Friday, 9 October 2015


Saab Sees Potential in Australian Naval Expansion

Saab Australia is already registering its interest, as both a Combat Management Systems (CMS) supplier and integrator, in the Royal Australian Navy’s SEA5000 (Future Frigate), SEA1180 (Future Multi-Role Offshore Combatant Vessel), and SEA1654 Phase 3 (Replacement Supply Vessel and Fleet Oiler) projects. 
(Photo: Mitchell Sutoon)
Saab Group subsidiary Saab Australia has expanded its attempts in 2015 to dominate the regional combat management systems market, as it seeks to capitalise on the upcoming wave of platform acquisitions by the Royal Australian Navy. The company is also attempting to market its Unmanned Aerial Vehicles (UAV) and Unmanned Surface Vehicles (USV) products to Australia, both as an Intelligence, Surveillance and Reconnaissance (ISR) capability and as Anti-Submarine Warfare (ASW) training aids. These can be added to the list of Royal Australian Navy contracts already acquired by Saab. This includes upgrades to the Platform Management System (PMS) on the "Collins" class submarine, which is to be delivered in late 2015 or early 2016; and the provision and installation of combat systems for Australia’s two new LHDs, for which trials are currently being conducted on the second vessel of the class for acceptance in October or November 2015.
The company’s plans for these future tenders are at very different stages, as the maturity of the projects is not consistent. Saab’s submission for SEA5000 is relatively settled, with the company planning to offer and integrate a version of its existing 9LV CMS, already in use in the ANZAC frigates and "Canberra" class LHDs. The 9LV would be coupled with a radar system developed by local company CEA Technologies, as occurred under the recent SEA1448 Phase 2B (Anti-Ship Missile Defence) upgrade to the ANZACs. The situation is more complicated with SEA1180, due to the project’s immaturity. Whilst Saab is still to determine which combat system it will tender, its offering will have to accommodate the Royal Australian Navy's decision not to place dedicated Combat Systems and Electric Warfare (EW) Operators on its previous patrol boats. SEA1654 Ph.3 is at a slightly more advanced stage, with the company providing responses on the topic to shortlisted shipbuilders NAVANTIA and Daewoo Shipbuilding & Marine Engineering (DSME). 
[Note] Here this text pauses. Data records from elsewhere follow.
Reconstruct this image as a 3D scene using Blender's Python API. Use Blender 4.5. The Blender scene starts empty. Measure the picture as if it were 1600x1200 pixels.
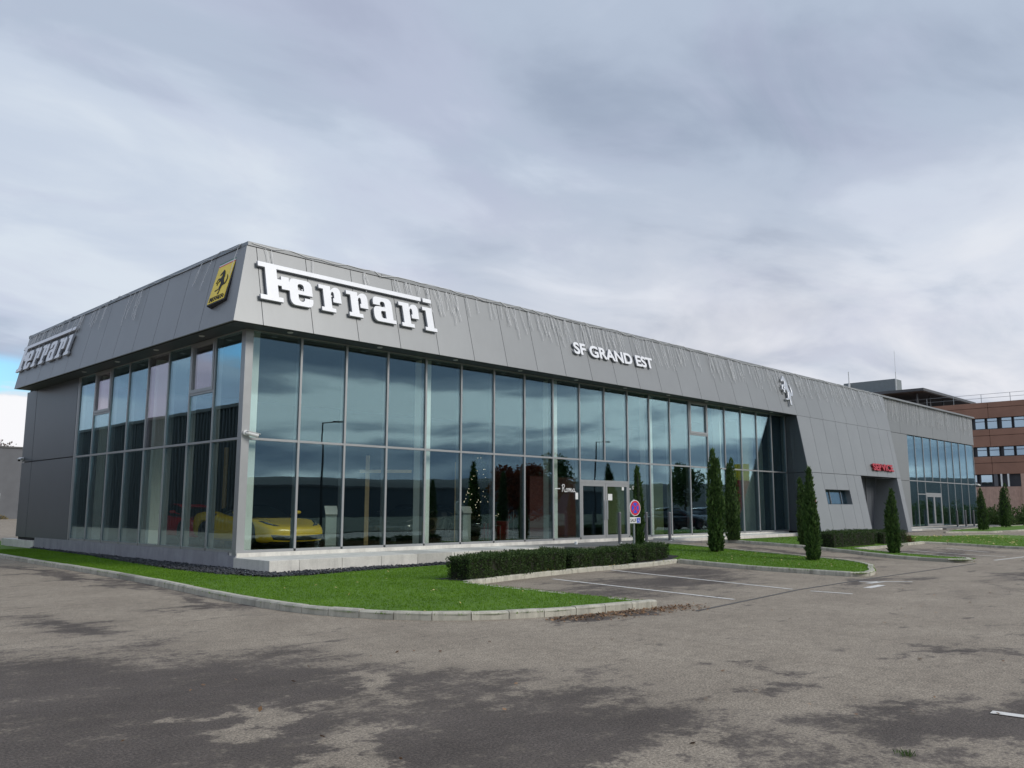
import bpy, bmesh, math, random
import numpy as np
from mathutils import Vector, Matrix
from mathutils.bvhtree import BVHTree
from mathutils.geometry import delaunay_2d_cdt

random.seed(7)
RNG = np.random.default_rng(11)
R = math.radians
SC = bpy.context.scene
COL = SC.collection

# ------------------------------------------------------------------ camera
CAM = Vector((-9.678, -18.401, 1.502))
cam_d = bpy.data.cameras.new('camera')
cam = bpy.data.objects.new('camera', cam_d)
COL.objects.link(cam)
YAW, PITCH, ROLL = 0.7942, 0.1451, 0.0014
fw = Vector((math.sin(YAW) * math.cos(PITCH), math.cos(YAW) * math.cos(PITCH), math.sin(PITCH)))
rt = Vector((math.cos(YAW), -math.sin(YAW), 0))
up = rt.cross(fw)
rt, up = rt * math.cos(ROLL) + up * math.sin(ROLL), -rt * math.sin(ROLL) + up * math.cos(ROLL)
mw = Matrix((rt, up, -fw)).transposed().to_4x4()
mw.translation = CAM
cam.matrix_world = mw
cam_d.sensor_width = 36.0
cam_d.lens = 36.0 * 1319.1 / 1600.0
cam_d.clip_start = 0.1
cam_d.clip_end = 5000
SC.camera = cam

# ------------------------------------------------------------------ sky, sun, exposure
SUN_DIR = Vector((0.34, -0.78, 0.52)).normalized()          # towards the sun, behind the clouds
world = bpy.data.worlds.new('World')
SC.world = world
world.use_nodes = True
wn, wl = world.node_tree.nodes, world.node_tree.links
wn.clear()


def N(nt, t, **kw):
    n = nt.nodes.new(t)
    for k, v in kw.items():
        if k.startswith('i_'):
            key = k[2:]
            key = int(key) if key.isdigit() else key.replace('_', ' ')
            n.inputs[key].default_value = v
        else:
            setattr(n, k, v)
    return n


def math_n(nt, op, a, b=None, clamp=False):
    n = nt.nodes.new('ShaderNodeMath')
    n.operation = op
    n.use_clamp = clamp
    for i, v in enumerate((a, b)):
        if v is None:
            continue
        if isinstance(v, (int, float)):
            n.inputs[i].default_value = v
        else:
            nt.links.new(v, n.inputs[i])
    return n.outputs[0]


def ramp_n(nt, src, stops, interp='LINEAR'):
    n = nt.nodes.new('ShaderNodeValToRGB')
    n.color_ramp.interpolation = interp
    el = n.color_ramp.elements
    while len(el) > 1:
        el.remove(el[-1])
    el[0].position = stops[0][0]
    c = stops[0][1]
    el[0].color = (*c, 1) if hasattr(c, '__len__') else (c, c, c, 1)
    for p, c in stops[1:]:
        e = el.new(p)
        e.color = (*c, 1) if hasattr(c, '__len__') else (c, c, c, 1)
    nt.links.new(src, n.inputs[0])
    return n.outputs[0]


def mix_n(nt, fac, a, b, blend='MIX'):
    n = nt.nodes.new('ShaderNodeMix')
    n.data_type = 'RGBA'
    n.blend_type = blend
    for i, v in ((0, fac), (6, a), (7, b)):
        if isinstance(v, (int, float)):
            n.inputs[i].default_value = v
        elif isinstance(v, tuple):
            n.inputs[i].default_value = (*v, 1)
        else:
            nt.links.new(v, n.inputs[i])
    return n.outputs[2]


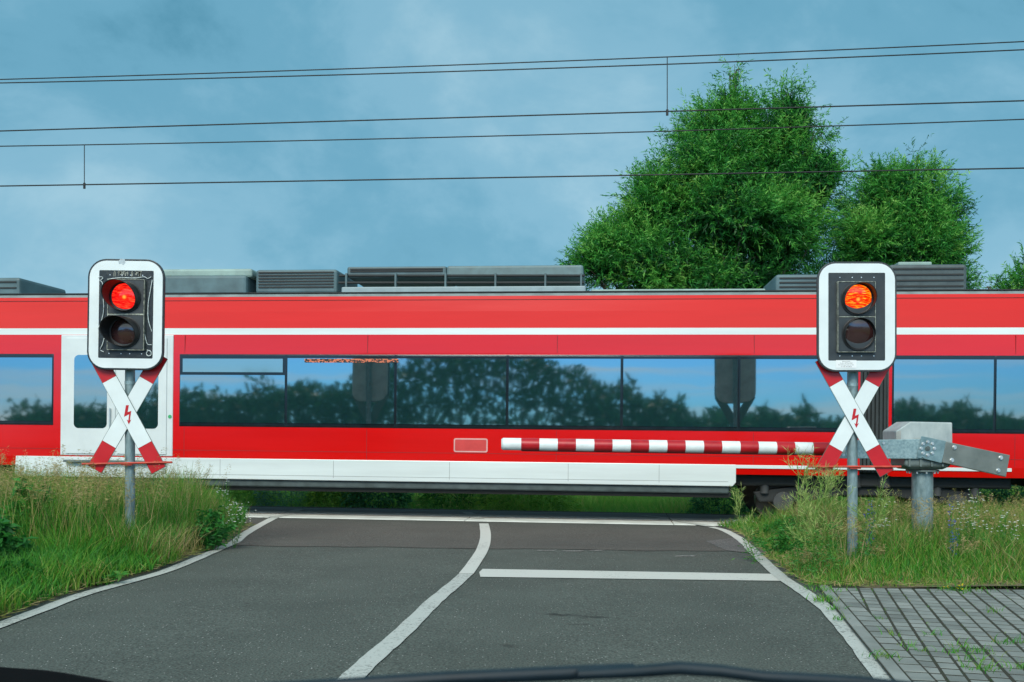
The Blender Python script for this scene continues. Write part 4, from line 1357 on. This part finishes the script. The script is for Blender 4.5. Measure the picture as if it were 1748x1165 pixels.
def right_grass():
    g = Leaves(12); r = g.r
    x, y = scatter(r, 105000, 2.0, 9.6, PAVE_Y, 15.2, lambda a, b: right_ok(a, b, 0.10))
    dr = x - xl(y, RIGHT); dp = y - PAVE_Y
    d = np.minimum(dr, dp)
    keep = r.uniform(0, 1, len(x)) < np.clip(d / .4 + .3, .1, 1)
    x, y, d, dr, dp = x[keep], y[keep], d[keep], dr[keep], dp[keep]
    cl = noise2(x, y, 1.8, 4)
    h = np.clip((0.05 + .30 * np.clip((d - .05) / 1.3, 0, 1)) * (1 + .35 * cl) * r.uniform(.5, 1.35, len(x)), .02, .62)
    dry = r.uniform(0, 1, len(x)) < np.clip(.20 + .28 * cl + .15 * np.exp(-d / .3), .04, .8)
    tint = np.clip(np.where(dry, r.normal(.82, .11, len(x)), r.normal(.40, .16, len(x))), 0, 1)
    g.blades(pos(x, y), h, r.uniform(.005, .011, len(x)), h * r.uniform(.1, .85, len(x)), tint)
    x, y = scatter(r, 60000, 2.0, 9.0, PAVE_Y, 14.5, lambda a, b: right_ok(a, b, .07) & ((a < xl(b, RIGHT) + .5) | (b < PAVE_Y + .35)))
    p = pos(x, y, .0); p[:, 2] += r.uniform(0, .03, len(x))
    dd = r.normal(0, 1, (len(x), 3)); dd[:, 2] = np.abs(dd[:, 2]) * .25
    g.leaves(p, dd, r.uniform(.05, .13, len(x)), r.uniform(.003, .006, len(x)), np.clip(r.normal(.80, .16, len(x)), 0, 1))
    # leafy clover-like patches low down
    for (cu, cv, ru, rv, n, hh) in ((1540, 952, 110, 34, 9000, .26), (1365, 925, 60, 22, 5200, .26), (1690, 960, 60, 30, 3500, .24), (1455, 965, 40, 16, 2200, .16)):
        c = G(cu, cv); s_ = F_PX / c.y
        a, q = r.uniform(0, 2 * PI, n), np.sqrt(r.uniform(0, 1, n))
        x, y = c.x + ru / s_ * q * np.cos(a), c.y + 0.75 * q * np.sin(a)
        k = right_ok(x, y, .15); x, y, q = x[k], y[k], q[k]
        z = hh * (1.1 - q ** 2 * .7) * r.uniform(.25, 1.1, len(x))
        p = pos(x, y); p[:, 2] += z
        dd = r.normal(0, 1, (len(x), 3)); dd[:, 2] = np.abs(dd[:, 2]) * .7
        g.leaves(p, dd, r.uniform(.025, .055, len(x)), r.uniform(.007, .015, len(x)), np.clip(r.normal(.22, .10, len(x)), 0, 1))
    x, y = scatter(r, 1200, 3.0, 9.0, 10.2, 13.8, lambda a, b: right_ok(a, b, 0.6))
    seed_heads(g, x, y, np.clip(r.normal(.50, .10, len(x)), .25, .75), np.clip(r.normal(.85, .06, len(x)), 0, 1), size=.10, spread=.022, n=18, w=.002)
    for (u, v, n, hh) in ((1450, 893, 26, .52), (1572, 860, 14, .66), (1640, 872, 26, .55), (1385, 955, 22, .22), (1490, 955, 18, .26), (1650, 925, 14, .34)):
        Yc = 10.3 if v > 940 else (10.1 if v > 885 else 11.0)
        xc = (u - CU) / F_PX * Yc
        x, y = xc + r.normal(0, .09, n), Yc + r.normal(0, .06, n)
        seed_heads(g, x, y, hh * r.uniform(.85, 1.15, n), r.normal(.93, .04, n), size=.10, spread=.03, n=26, droop=1.0)
    # stray tufts between the edge line and the kerb and in the paving joints
    base, dv, nv, fd, fn, e0 = PAV
    xs_, ys_ = [], []
    for (u, v, n, sp) in ((1410, 1012, 90, .10), (1408, 1030, 120, .07), (1425, 1045, 30, .04), (1435, 1063, 24, .04), (1510, 1129, 60, .05), (1640, 1012, 150, .14), (1690, 1050, 20, .04), (1720, 1105, 40, .05), (1675, 1120, 40, .06), (1680, 1150, 60, .06), (1745, 1147, 50, .05), (1618, 1120, 30, .04), (1660, 1135, 24, .04), (1590, 1090, 16, .03), (1640, 1110, 18, .03), (1572, 1118, 14, .03), (1500, 1062, 10, .02), (1525, 1090, 10, .03), (1550, 1110, 12, .03)):
        c = G(u, v)
        xs_.append(c.x + r.normal(0, sp, n)); ys_.append(c.y + r.normal(0, sp * .8, n))
    x, y = np.concatenate(xs_), np.concatenate(ys_)
    h = r.uniform(.015, .075, len(x))
    g.blades(pos(x, y, -.01), h, r.uniform(.004, .008, len(x)), h * r.uniform(.4, 1.4, len(x)), np.clip(r.normal(.46, .14, len(x)), 0, 1))
    # moss threads in the field joints
    for rr in range(-12, 40):
        n = 90
        t_ = r.uniform(-.3, 4.5, n)
        q = np.array([e0.x, e0.y]) + np.outer(np.full(n, (rr + .5) * 0.122), np.array(fn)) + np.outer(t_, np.array(fd))
        k = ((q - np.array(base)) @ np.array(nv) > .16) & (q[:, 1] < PAVE_Y) & (noise2(q[:, 0], q[:, 1], 3.3, rr) > .05)
        q = q[k]
        if len(q):
            h = r.uniform(.012, .035, len(q))
            g.blades(pos(q[:, 0], q[:, 1], -.02), h, r.uniform(.003, .006, len(q)), h * .8, np.clip(r.normal(.48, .15, len(q)), 0, 1), segs=2)
    o = g.build('verge_grass', grass_m)
    tag(o, 'mixed green and straw grass behind the brick paving, round the right signal', 'grass', kind='stuff')

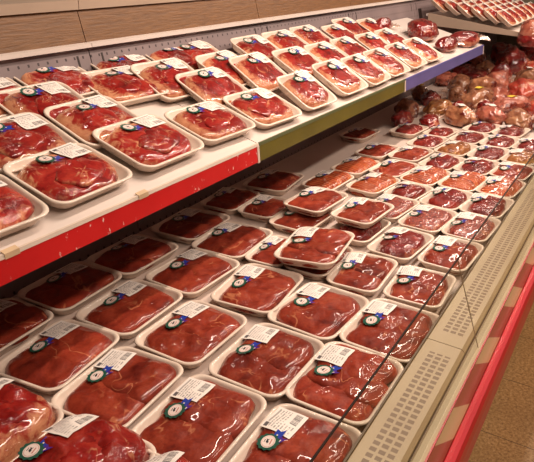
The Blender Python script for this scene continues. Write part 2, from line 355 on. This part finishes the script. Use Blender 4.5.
# ------------------------------------------------------------------ packs of meat
def tray_mesh(lx, ly, h=.03):
    def loop(inset, z, rad, n=6):
        a, b = lx/2-inset, ly/2-inset; r = min(rad, a*.95, b*.95); out = []
        for cx, cy, s in ((a-r, b-r, 0), (-a+r, b-r, pi/2), (-a+r, -b+r, pi), (a-r, -b+r, 3*pi/2)):
            for i in range(n+1):
                th = s+i*pi/2/n; out.append((cx+r*cos(th), cy+r*sin(th), z))
        return out
    R = .034*lx/.232
    prof = [(.021, 0, R*.8), (.016, .003, R*.85), (.004, h-.006, R), (.0012, h-.005, R), (0, h-.003, R), (.0012, h-.0005, R), (.004, h, R), (.0075, h-.0012, R*.95), (.010, h-.005, R*.92), (.018, .008, R*.85), (.024, .005, R*.8)]
    v, f = [], []; n = 28
    for p_ in prof: v += loop(*p_)
    for i in range(len(prof)-1):
        for j in range(n): f.append((i*n+j, i*n+(j+1) % n, (i+1)*n+(j+1) % n, (i+1)*n+j))
    f.append(tuple(range(n-1, -1, -1))); f.append(tuple(range((len(prof)-1)*n, len(prof)*n)))
    return mesh_of('foam_tray', v, f, M['foam'], smooth=True)

class Patch:
    """one cut of meat: irregular outline, domed top"""
    def __init__(s, cx, cy, a, b, rot, z0, h, seed, power=2.6, irr=.10, tilt=(0, 0), bumpy=.12, fatdir=None, fatw=1.0):
        s.__dict__.update(locals()); rnd = random.Random(seed); s.k = [(n, rnd.uniform(-irr, irr)/n**.55, rnd.uniform(0, 2*pi)) for n in range(2, 9)]
        s.fd = rnd.uniform(0, 2*pi) if fatdir is None else fatdir
    def R(s, th):
        e = s.power; c, d = abs(cos(th))/s.a, abs(sin(th))/s.b
        return (c**e+d**e)**(-1/e)*(1+sum(A*cos(n*th+ph) for n, A, ph in s.k))
    def z(s, x, y, r):
        f = (1-min(1, r)**4.5)**.5
        nz = noise.noise(Vector((x*24+s.seed*3.1, y*24, s.seed)))*s.bumpy+noise.noise(Vector((x*60, y*60+s.seed, 5)))*s.bumpy*.4
        return s.z0+s.h*f*(1+nz)+s.tilt[0]*x+s.tilt[1]*y
    def height(s, X, Y):
        dx, dy = X-s.cx, Y-s.cy; c, d = cos(-s.rot), sin(-s.rot); x, y = dx*c-dy*d, dx*d+dy*c
        r = math.hypot(x, y)/s.R(math.atan2(y, x))
        return s.z(x, y, r) if r < 1 else -1
    def mesh(s, name, mat, rings=11, segs=44):
        v, f, fat = [], [], []; c, d = cos(s.rot), sin(s.rot)
        v.append((s.cx, s.cy, s.z(0, 0, 0))); fat.append(0)
        for i in range(1, rings+1):
            r = (i/rings)**.75
            for j in range(segs):
                th = 2*pi*j/segs; q = s.R(th)*r; x, y = q*cos(th), q*sin(th)
                v.append((s.cx+x*c-y*d, s.cy+x*d+y*c, s.z(x, y, r)))
                side = .5+.5*cos(th-s.fd)
                fat.append(max(0, (r-.45)/.55)**1.3*(.25+.9*side**1.2)*s.fatw)
        for j in range(segs):       # skirt
            th = 2*pi*j/segs; q = s.R(th)*.96; x, y = q*cos(th), q*sin(th)
            v.append((s.cx+x*c-y*d, s.cy+x*d+y*c, s.z0-.003+s.tilt[0]*x+s.tilt[1]*y)); fat.append(.6*s.fatw)
        for j in range(segs): f.append((0, 1+j, 1+(j+1) % segs))
        for i in range(rings):
            a, b = 1+i*segs, 1+(i+1)*segs
            for j in range(segs): f.append((a+j, b+j, b+(j+1) % segs, a+(j+1) % segs))
        f.append(tuple(reversed(range(1+rings*segs, 1+(rings+1)*segs))))
        me = mesh_of(name, v, f, mat, smooth=True)
        at = me.attributes.new('fat', 'FLOAT', 'POINT'); at.data.foreach_set('value', fat)
        return me

def patches(kind, lx, ly, sd):
    r = random.Random(sd*17+3); A, B = (lx/2-.0100, ly/2-.0100) if ly > .15 else (lx/2-.0085, ly/2-.0080); P = []
    if kind == 'steak':
        P.append((Patch(0, -.001, A*1.0, B*.98, r.uniform(-.03, .03), .017, .019, sd, 3.2, .045, bumpy=.42, fatw=1.15), 'meat', 'steak'))
        P.append((Patch(r.uniform(-.02, .03), -.012+r.uniform(-.008, .008), A*.60, B*.55, r.uniform(-.4, .4), .032, .009, sd+50, 2.3, .12, bumpy=.30, fatw=.5), 'meat_eye', 'steak'))
    elif kind == 'bulky':       # tall bone-in pack bulging over its tray
        P.append((Patch(0, 0, lx/2-.001, ly/2-.001, 0, .022, .054, sd, 3.6, .03, bumpy=.30, fatw=.8), 'meat', 'steak'))
        P.append((Patch(r.uniform(-.03, .03), -.02, A*.5, B*.5, r.uniform(-.4, .4), .066, .011, sd+50, 2.3, .12, bumpy=.25, fatw=.5), 'meat_eye', 'steak'))
    elif kind == 'slices':
        n = r.choice((1, 2, 2, 3))
        if n == 1: P.append((Patch(0, -.001, A*1.0, B*.99, 0, .016, .017, sd, 3.8, .07, bumpy=.42, fatw=.7), 'meat_slice', 'beef_slice'))
        else:
            for i in range(n):
                x = (-1+2*i/(n-1))*A*(.36 if n == 2 else .5)
                P.append((Patch(x, r.uniform(-.006, .004), A*(.66 if n == 2 else .52), B*.98, r.uniform(-.12, .12), .015+.003*i, .017+.001*i, sd+i*31, 3.8, .08, (.03*(-1)**i, 0), .42, fatw=.75), 'meat_slice', 'beef_slice'))
    elif kind == 'chops':
        n = 5
        for i in range(n):
            x = (-1+2*i/(n-1))*A*.66
            P.append((Patch(x, r.uniform(-.004, .004), A*.34, B*.93, r.uniform(-.1, .1)+.25, .014, .022, sd+i*13, 2.4, .07, (.28, 0), .10, fatdir=0, fatw=1.15), 'chop', 'chop'))
    elif kind == 'mince': P.append((Patch(0, -.001, A*.98, B*.98, 0, .016, .022, sd, 3.4, .03, bumpy=.2), 'minced_meat', 'mince'))
    elif kind == 'dark':
        P.append((Patch(0, -.002, A*.97, B*.9, r.uniform(-.08, .08), .016, .025, sd, 2.8, .05, bumpy=.30, fatw=.8), 'meat', 'dark_beef'))
    elif kind == 'pale':
        for i in range(3): P.append((Patch((-1+i)*A*.55, r.uniform(-.01, .01), A*.42, B*.85, r.uniform(-.3, .3), .014, .028, sd+i, 2.2, .12, bumpy=.25, fatw=.8), 'meat_piece', 'pale_pack'))
    return P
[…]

According to Saab, there is also potential in the future for international cooperation with Saab Australia’s parent company in Sweden. The current mid-life upgrades of the Swedish Navy’s "Gotland" class submarines will potentially contribute knowledge and expertise towards any future life extension of the Royal Australian Navy’s own "Collins" class, as the two designs are related.
Unmanned systems are another area in which Saab sees major potential in the Australian naval market. The Navy has found itself falling behind similar sized navies in the integration of UAVs and USV into its surface and submarine fleets, something which it is keen to rectify. Accordingly, Saab has attempted to enter the Australian market as both a systems integrator and equipment provider. The main products in this space which are being promoted by the company are the SKELDAR UAV, which it claims has already attracted official interest in Australia, and the BONEFISH USV trimaran. Training is another area which the company is attempting to offer solutions, with its AUV-62 autonomous underwater target likely to be officially proposed to Australia in 2016. The AUV-62 is claimed to provide large cost savings in ASW training, with the drone emulating the signatures of a full-sized submarine.